Anonymous 0 Comments

The manufacturer will have records of the key codes, the heights of each cut in the key, or for electronic ones, the codes stored on them.
For a physical key, they’ll either need to get the key code (cutting pattern) from the dealer, or they can in some cases pick and decode the physical lock.
For electronic keys, whatever body controller handles it will have a list of which valid key codes can be used. Often there is about 10 slots available, the first few come with the car, and the remainders are for spares. This list of keys will be in the car, and also on the dealer’s database.
Order from a dealer, and they’ll look up a valid code and program it into a new key.
They don’t have them ready made and trays of spares for each car, they’ll be made from blanks if and when they are needed.
For the aftermarket, they’d go into whatever module has the codes, find a valid set and program into a new key too.

Anonymous 0 Comments

There are databases of what keys were assigned to which car from the manufacturer. The manufacturers give access to some locksmiths. This access is audited so if your car is reported stolen the manufacturers will be able to check if any locksmith have accessed the information lately and report this findings to the police.

There are also ways to decode the lock to get the shape of the key. You first pick the lock and then with a guage check how long the pins in the lock is. These measurements can then be transfered to a key blank which then gets cut to the shape that fits the lock. For the electronic lock there are usually ways of reprogramming the car using the physical key. Of course this does not work on modern cars without physical keys, only electronic ones.

Anonymous 0 Comments

There are a lot of ways that this works. Sometimes they’re just looking it up and seeing what the manufacturer says it should be. Other times they’re just looking at the lock cylinder for the profile ANY the code printed on the cylinder itself. If you’ve replaced the cylinder it may even be written down by the helpful guy who did it previously to make sure that any future locksmith could figure it out real fast.

This is for physical keys, if you mean just electronic keys those are pretty generic. You need the right kind of key but there aren’t many of them and it’s pretty well registered. If you have an electronic key controlling everything(IE if you have the same key as another car but yours won’t work in their vehicle, now you know why), they’re just connecting to the car to register an ‘official’ key with the right code. You’ll know they are doing this if they call a dealership or they have to plug something into the communication ports of the car.

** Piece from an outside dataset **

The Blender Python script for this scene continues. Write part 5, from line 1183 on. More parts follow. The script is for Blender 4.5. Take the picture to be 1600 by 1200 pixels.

The keys are pretty standard in length/shape/etc and these are well known and documented. There are even devices for physical locks that can probe and tell you what the correct cut would be for a specific key.

Anonymous 0 Comments

True story…a friend borrowed my vehicle and I used their’s to go to Ft. Lauderdale from Louisiana. Lost the keys on a boat tour. When I got back I called the local Honda dealership, gave them the VIN, and by the time I could get a cab to the dealership, the key was ready. $3. Great deal and no ID required.